Róger – Antes de voz e violão, parte do mote das músicas, eu acho. Porque essa coisa de não se definir surge como um querer não se definir pra poder ter liberdade. Porque à medida que tu define muito uma coisa, tu já vai fazer dentro daquela linha, tu pressupõe que o público já vai te escutar porque tu faz um pop rock, um samba, um baião, mas quando tu quer fazer tudo, quer te apropriar das coisas, experimentar e ver o que vai dar, aí tu não tá te definindo. Mas é lógico que tem uma linha, a própria escolha dos instrumentos nos definiu um pouco e nos fez fazer uma coisa e não fazer outras. Por exemplo, não é uma banda, nunca vai soar como uma banda, então a nossa linha já acabou ficando um pouco dentro dessa coisa percussiva, voz e violão, dentro disso. Mas eu acho que a gente escolhe esses caminhos a partir do mote da música, a música sugere um monte de coisa, a letra, a melodia, acho que é daí que a gente começou a incorporar esse instrumentos. Por exemplo, tem uma música que sugere um ritmo de baião, então porque não botar um pandeiro? Ou noutra, que sugere uma coisa meio sulista, botamos um bombo leguero.
André – A questão da coerência, que tu falou, acho que isso se dá naturalmente, porque são as mesmas pessoas que estão fazendo, e em nenhum momento a gente quer ser especialista, tanto instrumentalmente quanto esteticamente. A gente não quer ter o compromisso de fazer “o samba como é o samba”, ou fazer “o baião como tem que ser o baião”, sabe? A gente quer se apropriar dessas coisas pra fazer a nossa expressão. Então acho que é daí que acontece essa coerência, ela se dá pelo sentido de a expressão ser feita pelas mesmas pessoas. Então vai criando uma linha. Mas o mote sempre foi a música isolada, cada música funcionar isoladamente pela questão da letra, temática, enfim.
MJ – Como vocês chegam ao resultado final de performance – desde criar os arranjos, memorizar as partes?
André – Pra mim existem duas etapas que são bem claras: uma primeira que é totalmente instintiva e caótica, que é o sentido da criação da música no cerne, seja quando o Róger compõe, quando eu componho, quando a gente tenta fazer algo em parceria, que é aquela coisa pela expressão, que é “Tá, tem que ser isto aqui!”. Depois tem um outro trabalho de lapidar aquilo, ver o arranjo, e aí sim vem essa parte que tu fala, de a gente pensar em como vai executar isso no show, se a gente quer ou não colocar um jogo com o público, de repente. A gente gosta também de contextualizar as músicas. Aí depois vem essa parte mais industrial, digamos assim, de realmente pensar nessas coisas.

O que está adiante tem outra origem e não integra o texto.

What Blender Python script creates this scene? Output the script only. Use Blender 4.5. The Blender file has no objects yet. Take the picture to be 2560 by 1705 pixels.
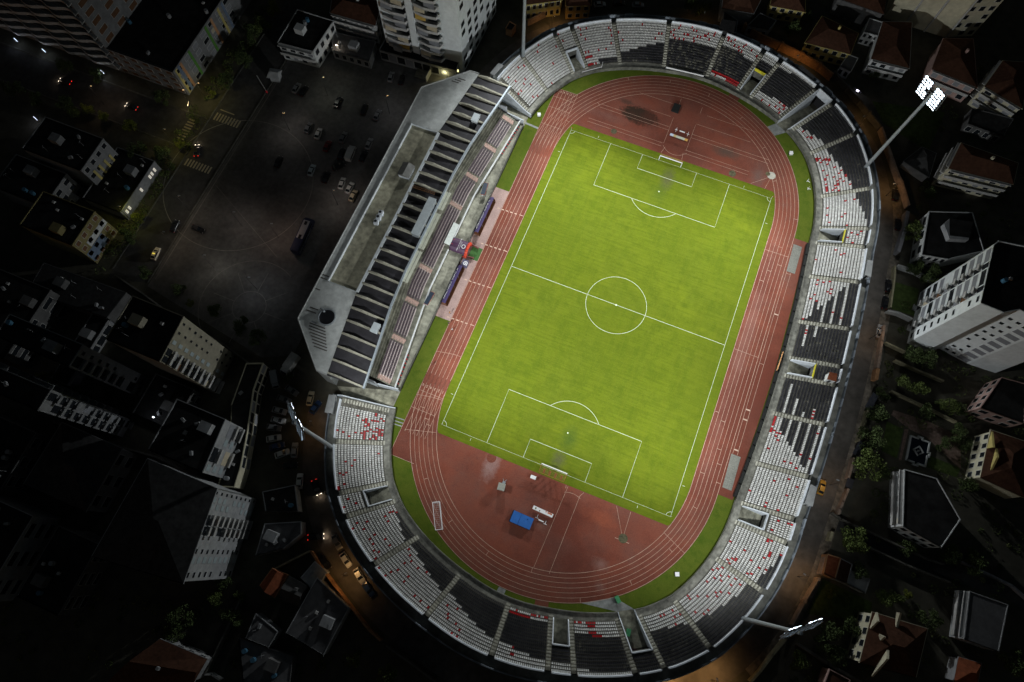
import bpy, bmesh, math, random
from mathutils import Vector, Matrix
random.seed(7)
S = bpy.context.scene
COL = S.collection
PI = math.pi
# ------------------------------------------------------------------ camera
CP = Vector((-3.12662, -79.04362, 185.47899)); FPX = 1665.38
def _rot(w):
    th = w.length; k = w/th
    K = Matrix(((0,-k.z,k.y),(k.z,0,-k.x),(-k.y,k.x,0)))
    return Matrix.Identity(3)+K*math.sin(th)+(K@K)*(1-math.cos(th))
RM = _rot(Vector((-0.31416153,-0.05386401,-0.37943308)))
cam = bpy.data.objects.new('camera', bpy.data.cameras.new('camera')); COL.objects.link(cam)
cam.matrix_world = Matrix.Translation(CP) @ RM.transposed().to_4x4()
cam.data.sensor_width = 36; cam.data.lens = FPX/2560*36; cam.data.clip_start = 1; cam.data.clip_end = 4000
S.camera = cam
def G(p, z=0.0):
    """the place in the scene, z metres above the ground, that a survey point of the photograph stands for"""
    d = RM.transposed() @ Vector(((p[0]-1280)/FPX, -(p[1]-852.5)/FPX, -1.0))
    q = CP + d*((z-CP.z)/d.z)
    return Vector((q.x, q.y, z))
OX = (0,640,1280,1900); OY = (0,420,840,1265)
def Z(c, r, x, y): return (OX[c]+x*.28061, OY[r]+y*.28061)
def W(a, z=0.0): return G(Z(*a), z)
# ------------------------------------------------------------------ helpers
class MB:
    def __init__(s): s.v=[]; s.f=[]; s.m=[]; s.mi=0
    def quad(s, *p):
        n=len(s.v); s.v += [tuple(q) for q in p]; s.f.append(tuple(range(n,n+len(p)))); s.m.append(s.mi)
    def prism(s, poly, z0, z1, cap=True, bottom=False):
        a=sum(poly[i][0]*poly[(i+1)%len(poly)][1]-poly[(i+1)%len(poly)][0]*poly[i][1] for i in range(len(poly)))
        if a<0: poly=poly[::-1]
        n=len(poly)
        for i in range(n):
            p,q=poly[i],poly[(i+1)%n]
            s.quad((p[0],p[1],z0),(q[0],q[1],z0),(q[0],q[1],z1),(p[0],p[1],z1))
        if cap: s.quad(*[(p[0],p[1],z1) for p in poly])
        if bottom: s.quad(*[(p[0],p[1],z0) for p in poly[::-1]])
    def sheet(s, poly, z):
        a=sum(poly[i][0]*poly[(i+1)%len(poly)][1]-poly[(i+1)%len(poly)][0]*poly[i][1] for i in range(len(poly)))
        if a<0: poly=poly[::-1]
        s.quad(*[(p[0],p[1],z) for p in poly])
    def box(s, c, d, ang=0.0, bottom=True):
        """c centre, d full sizes, turned ang about z"""
        ca,sa=math.cos(ang),math.sin(ang); P=[]
        for x,y in ((-1,-1),(1,-1),(1,1),(-1,1)):
            lx,ly=x*d[0]/2,y*d[1]/2; P.append((c[0]+lx*ca-ly*sa, c[1]+lx*sa+ly*ca))
        s.prism(P, c[2]-d[2]/2, c[2]+d[2]/2, True, bottom)
    def tube(s, a, b, r, r2=None, n=8, caps=True):
        a=Vector(a); b=Vector(b); r2=r if r2 is None else r2; d=(b-a)
        if d.length<1e-6: return
        d.normalize(); u=d.orthogonal().normalized(); w=d.cross(u)
        A=[a+(u*math.cos(2*PI*i/n)+w*math.sin(2*PI*i/n))*r for i in range(n)]
        B=[b+(u*math.cos(2*PI*i/n)+w*math.sin(2*PI*i/n))*r2 for i in range(n)]
        for i in range(n): s.quad(A[i],A[(i+1)%n],B[(i+1)%n],B[i])
        if caps: s.quad(*A[::-1]); s.quad(*B)
    def strip(s, pts, w, z, closed=False):
        """flat painted line of width w along pts"""
        n=len(pts); L=[]
        for i in range(n):
            p=Vector(pts[i][:2])
            a=Vector(pts[(i-1)%n][:2]) if (closed or i>0) else p
            b=Vector(pts[(i+1)%n][:2]) if (closed or i<n-1) else p
            t=(b-a).normalized(); nn=Vector((-t.y,t.x))*w/2; L.append((p+nn,p-nn))
        for i in range(n if closed else n-1):
            (a,b),(c,d)=L[i],L[(i+1)%n]
            s.quad((b.x,b.y,z),(d.x,d.y,z),(c.x,c.y,z),(a.x,a.y,z))
    def wall(s, pts, w, z0, z1):
        for i in range(len(pts)-1):
            p=Vector(pts[i][:2]); q=Vector(pts[i+1][:2]); t=(q-p).normalized(); n=Vector((-t.y,t.x))*w/2
            e=t*w/2 if i<len(pts)-2 else t*0
            s.prism([tuple(p-n),tuple(q-n+e),tuple(q+n+e),tuple(p+n)], z0, z1)
    def build(s, name, mats, parent=None, loc=None):
        me=bpy.data.meshes.new(name)
        o0=Vector(loc) if loc is not None else Vector((0,0,0))
        me.from_pydata([tuple(Vector(v)-o0) for v in s.v],[],s.f)
        if not isinstance(mats,(list,tuple)): mats=[mats]
        for m in mats: me.materials.append(m)
        if len(mats)>1: me.polygons.foreach_set('material_index', s.m)
        me.update()
        return link(name, me, parent, o0)
def link(name, me, parent=None, loc=(0,0,0)):
    o=bpy.data.objects.new(name, me); COL.objects.link(o); o.location=loc
    if parent is not None: o.parent=parent
    return o
def tag(o, label=None, cat=None, group=None, kind=None):
    if label: o['label']=label
    if cat: o['category']=cat
    if group: o['group']=group
    if kind: o['kind']=kind
    return o
def thing(name, label, cat, loc=(0,0,0), rz=0, group=None):
    o=bpy.data.objects.new(name, None); COL.objects.link(o); o.location=loc; o.rotation_euler=(0,0,rz)
    o.empty_display_size=.5
    return tag(o,label,cat,group)
def copy_tree(o, parent=None):
    c=o.copy(); COL.objects.link(c)
    if parent is not None: c.parent=parent
    for ch in list(o.children): copy_tree(ch, c)
    return c
def struct(name, mb, m): return tag(mb.build(name, m), kind='structure')
def srgb(r,g,b):
    f=lambda c:(c/255/12.92) if c/255<=.04045 else ((c/255+.055)/1.055)**2.4
    return (f(r),f(g),f(b))
MATS={}
def M(name, col, rough=.8, var=.25, scale=.6, big=.15, bscale=.08, metal=0, emit=0, bump=0, spec=.3, line=None):
    """plain surface: base colour broken up by two sizes of noise; line=(axis,scale,depth) adds ribs"""
    if name in MATS: return MATS[name]
    m=bpy.data.materials.new(name); m.use_nodes=True; nt=m.node_tree; N=nt.nodes; Lk=nt.links
    b=N['Principled BSDF']; b.inputs['Roughness'].default_value=rough; b.inputs['Metallic'].default_value=metal
    b.inputs['Specular IOR Level'].default_value=spec
    if emit:
        b.inputs['Emission Color'].default_value=(*col,1); b.inputs['Emission Strength'].default_value=emit
        b.inputs['Base Color'].default_value=(*col,1); MATS[name]=m; return m
    g=N.new('ShaderNodeNewGeometry'); pos=g.outputs['Position']
    val=None
    for sc,am,det in ((scale,var,6),(bscale,big,4)):
        if am<=0: continue
        n=N.new('ShaderNodeTexNoise'); n.inputs['Scale'].default_value=sc; n.inputs['Detail'].default_value=det; n.inputs['Roughness'].default_value=.62
        Lk.new(pos,n.inputs['Vector'])
        mr=N.new('ShaderNodeMapRange'); mr.inputs[1].default_value=.3; mr.inputs[2].default_value=.7
        mr.inputs[3].default_value=1-am; mr.inputs[4].default_value=1+am; Lk.new(n.outputs['Fac'],mr.inputs[0])
        if val is None: val=mr.outputs[0]
        else:
            mm=N.new('ShaderNodeMath'); mm.operation='MULTIPLY'; Lk.new(val,mm.inputs[0]); Lk.new(mr.outputs[0],mm.inputs[1]); val=mm.outputs[0]
    h=None
    if line:
        w=N.new('ShaderNodeTexWave'); w.wave_type='BANDS'; w.bands_direction=line[0]; w.inputs['Scale'].default_value=line[1]
        Lk.new(pos,w.inputs['Vector'])
        mr=N.new('ShaderNodeMapRange'); mr.inputs[3].default_value=1-line[2]; mr.inputs[4].default_value=1; Lk.new(w.outputs['Fac'],mr.inputs[0])
        mm=N.new('ShaderNodeMath'); mm.operation='MULTIPLY'; Lk.new(mr.outputs[0],mm.inputs[1])
        if val is None: mm.inputs[0].default_value=1
        else: Lk.new(val,mm.inputs[0])
        val=mm.outputs[0]; h=w.outputs['Fac']
    if val is not None:
        vm=N.new('ShaderNodeVectorMath'); vm.operation='SCALE'; vm.inputs[0].default_value=col; Lk.new(val,vm.inputs['Scale'])
        Lk.new(vm.outputs[0],b.inputs['Base Color'])
    else: b.inputs['Base Color'].default_value=(*col,1)
    if bump and val is not None:
        bp=N.new('ShaderNodeBump'); bp.inputs['Strength'].default_value=bump; bp.inputs['Distance'].default_value=.1
        Lk.new(h if h is not None else val,bp.inputs['Height']); Lk.new(bp.outputs[0],b.inputs['Normal'])
    MATS[name]=m; return m
concrete=M('stained_concrete',(.27,.265,.225),.9,.45,.9,.35,.12,bump=.2)
concrete_dark=M('sooty_concrete',(.10,.10,.09),.9,.4,.8,.3,.15)
white_paint=M('white_painted_wall',(.56,.60,.64),.7,.10,.8,.1,.1)
white_line=M('white_line_paint',(.58,.63,.45),.7,.12,2,0)
lane_paint=M('faded_lane_paint',(.55,.38,.29),.7,.3,.8,.1)
asphalt=M('asphalt',(.052,.05,.048),.85,.3,.5,.3,.06)
dark_asphalt=M('old_asphalt',(.04,.04,.04),.85,.3,.4,.3,.06)
black_metal=M('black_metal',(.02,.02,.022),.5,.1,2,0)
grey_metal=M('grey_metal',(.30,.33,.35),.45,.1,.5,0,metal=.3)
pole_metal=M('galvanised_pole',(.33,.37,.40),.5,.08,.6,0,metal=.2)
glass_dark=M('dark_glass',(.015,.018,.022),.12,0,1,0,spec=.6)
rubber=M('rubber',(.012,.012,.012),.8,0,1,0)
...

Róger – Letra tu acaba te apropriando de um jeito que é ensaio, ensaio, ensaio.
MJ – O primeiro registro de vocês foi direto em DVD.
André – A gente sempre acreditou nesse potencial cênico. Desde aquele primeiro show lá no [Teatro] Glênio Peres, a gente viu que tinha uma coisa ali que se diferenciava do resto, e a gente achava que se gravássemos um CD do jeito tradicional não ia capturar tudo. Então a nossa primeira ideia é que esse nosso primeiro material transmitisse essa energia que tem no show pra uma outra mídia. Então o DVD veio como a melhor pedida. O audiovisual foi uma forma de adaptação da linguagem do show.